Carl Sagan quería incluir “Here comes the Sun”. Los Beatles aceptaron. Pero la compañía EMI, que tenía los derechos, dijo no. La canción “Johnny B. Good” de Chuck Berry terminó reemplazándola. “Fue una oportunidad única para contar cómo es la vida en la Tierra para seres de dentro de quizás mil millones de años”, recuerda Ann Druyan, directora del proyecto ‘Mensaje Interestelar’ y quien incluyó una grabación de sus ondas cerebrales.
Nadie sabe si alguna civilización extraterrestre alguna vez decodificarán las inscripciones. Las probabilidades que las sondas sean encontradas son ínfimas. Pero hay tiempo.
“Es muy probable que ambos discos dorados sobrevivan al menos parcialmente intactos durante un lapso de más de 5 mil millones de años”, indica el astrónomo Nick Oberg de Instituto Astronómico Kapteyn en los Países Bajos, quien calculó la posible fecha de vencimiento de estos registros. Según el astrónomo Frank Drake, quien murió la semana pasada, las Voyager podrían ser a la larga la única evidencia de la existencia de la humanidad.
En unos 300 años, ambas migrantes espaciales entrarán en la nube de Oort, el ‘caparazón’ cósmico que envuelve a nuestro sistema solar, una región enorme conformada por millones de escombros helados. Si los micrometeoritos y los rayos cósmicos de alta energía no las destruyen, unos 40 mil años después, la Voyager 1 pasará cerca de la estrella Gliese 445, casi al mismo tiempo que la Voyager 2 se aproxime a la estrella Ross 248.

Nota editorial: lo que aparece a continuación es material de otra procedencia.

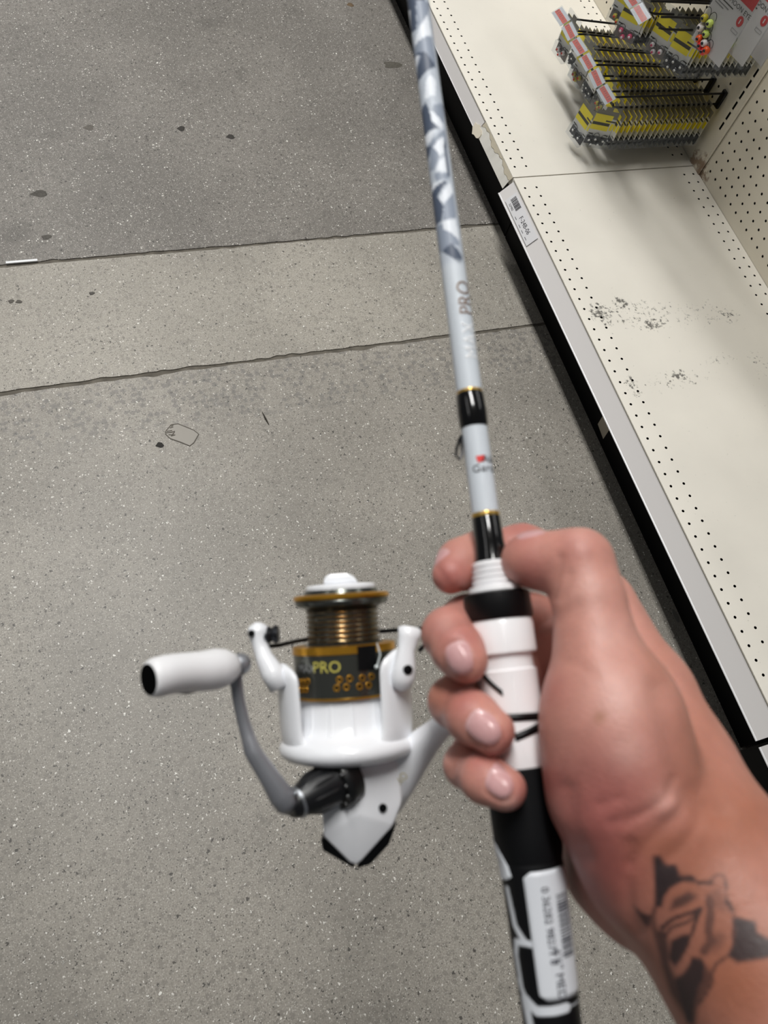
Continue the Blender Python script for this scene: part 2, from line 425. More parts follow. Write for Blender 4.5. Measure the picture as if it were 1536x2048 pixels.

Cuando nuestro Sol se apague y con él se apague la humanidad, las sondas Voyager seguirán dando vueltas alrededor de la galaxia durante millones de años, incluso después de que la Vía Láctea choque con su vecina masiva, la galaxia de Andrómeda.
“Somos la generación que envió este objeto al espacio que no solo nos va a sobrevivir. Va a sobrevivir a nuestro planeta y a nuestra estrella”, afirma la científica planetaria Candy Hansen. Y las canciones de nuestra época van a estar allí, aun viajando entre las estrellas”.